Two Dimensions - Customer & Strategy
There are two main dimensions to this categorization:
Customer: Once a contractor gets out of initial startup and survival mode, one of the first strategic decisions made should be about what their "Ideal Customer" looks like and defining a list of who their ideal customers are. The other end of that spectrum are any customers defined as "Blacklisted" - you would rather starve than work with them. The other list you will make of specific names are "Targeted Customers" - those that you believe have a high probability of fitting your "Ideal Customer" criteria that you are putting focused work into pursuing.
Strategic Market Choices and Experiments: These define where you have placed your bets including choices of industry sectors, geography, scopes of work, and deliver methods. The other end of this spectrum are some "Never-Go" boundaries that may include geographical limitations, project size limitations (high or low), etc.
The Categories
A. Ideal Customer + Strategically Aligned Project Opportunity
B. Targeted Customer + Strategically Aligned
C. Other Non-Blacklisted Customer + Strategically Aligned
D. Ideal or Targeted Customer + Other Project Opportunity Not Strategically Aligned
E. All Other Opportunities Not Category F (Below)
F. Blacklisted Customers or Never-Go Project Boundaries
Clarity Drives Scalability
You should be able to layout your criteria in writing (few pages max) so clearly that anyone with reasonable industry knowledge should be able to categorize an opportunity with about 90% accuracy. This level of clarity will not create constraints - it will create scalability. It is one of the harder things to do, especially for a founder, because they are evaluating so many criteria all at once. The problem is that this does not scale and creates an entrepreneurial trap.
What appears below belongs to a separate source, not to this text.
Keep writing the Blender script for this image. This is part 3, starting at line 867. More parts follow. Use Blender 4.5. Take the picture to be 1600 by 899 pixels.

The lists of customers (ideal, targeted, and blacklisted) are absolutes defined at a certain tier of management. These may change over time but are not flexible in the moment.
The specifics for strategic market choices including never-go must also be equally clear.
If you can't describe what you are doing as a process, you don't know what you are doing.
Clarity Must Be Enabling; Not Stifling
The clarity around this categorization, measurement, and feedback loop will enable better decisions when managed correctly. If you find that it is turning into stifling bureaucracy, that is more about how it is being managed than a problem with principles being laid out.
This clarity helps for a few reasons including:
Prioritizing business development resources toward targeted potential customers.
Learning who the players are in a new industry sector or geography if that is part of your choices.
Adjusting your criteria for ideal customers if you are seeing (or not seeing) this correlate with project outcomes from pursuit through project exit. Look for patterns, not one-off experiences before making adjustments.
Adjusting your strategic choices and experiments as you watch the deal flow (opportunity pipeline) and project outcomes for category D and E opportunities.
You may have market choices that were in categories A, B, and C three years ago, and are now in categories D and E today.
Like any other plan or budget, the clarity gives you the foundation to build from.
A+B Opportunity Pipeline
Based on your target pipeline size math, your first big milestone for business development and management is to comfortably meet or exceed that size with just your A+B opportunities. That is where you prove out the viability of your strategy, business model, and management systems.
This is a high but achievable bar. We have never had a client who achieved this and didn't have great outcomes on all measures of success including scalability and succession.
It is important not to rationalize your way into this. Again, criteria must be very clear, in writing, and infrequently changed only be leadership.
Examples of Nuances
There are a lot of nuances that go into whether something moves forward through the Go/No-Go process or not. Again, this does not change the category. A few common examples of nuances:
You are working to get your foot in the door with a targeted customer. They have asked you to bid on a project that is outside your strategic market choices but not in the "Never Go" zone. Sometimes pursuing this is absolutely the right path to start building a relationship. Other times, it is better to politely pass. This must be a decision made by leadership as part of a customer strategy. In this case pursuing a category D opportunity may be prioritized over a category A, B, or C.
You come across an opportunity that looks interesting. It's not in your current strategic choices but meets a lot of other criteria. You meet with the project owner and though you had no prior knowledge of them, they seem to fit a lot of your "Ideal Customer" criteria. This still makes it a category E opportunity, but if there are resource constraints, it may be pursued. Caution - before you let this change future strategic choices, make sure you aren't rationalizing it because you didn't have enough opportunities in the pipeline within your choices.
You come across a project that is double the size of your maximum project size decision. However, it is with one of your best customers, they will help you with the cash flow by paying 2X monthly within 5 days of invoicing, and the project is going to be phased so that you won't have peak headcount on the project any higher than you've had on other projects. Depending on your "Never Go" criteria, this may even have been a category F on the surface but with these terms and conditions, it will be pursued. Again, it doesn't change the categorization - just changes whether you pursue it or not.
These are just a few examples of why you want your team including business developers constantly exploring options. A good rule-of-thumb is that of the relationships and opportunities they bring to the table:
80% should comfortably fit within your strategic and customer choices.
10% should require corrective feedback to help them understand the strategic and customer choices.
10% should be a "Smart Stretch" that make you pause and reflect like some of the nuances identified above.
These aren't hard and fast metrics but...
If too high of a percentage requires corrective feedback, then either you haven't defined them with enough clarity, you've defined them too narrowly and there simply aren't enough opportunities that fit that criteria in the market, those working on business development aren't being disciplined, or a combination of all three.
If too low of a percentage isn't a "Smart Stretch" that makes you pause and reflect, then either those working on business development aren't being creative and aggressive enough, the manager of the process is being too rigid, or a combination of both.
Hopefully this gives you some food for thought.
How does your opportunity pipeline measure up?
How has it changed over the last couple years?
Is it delivering the business results you are expecting?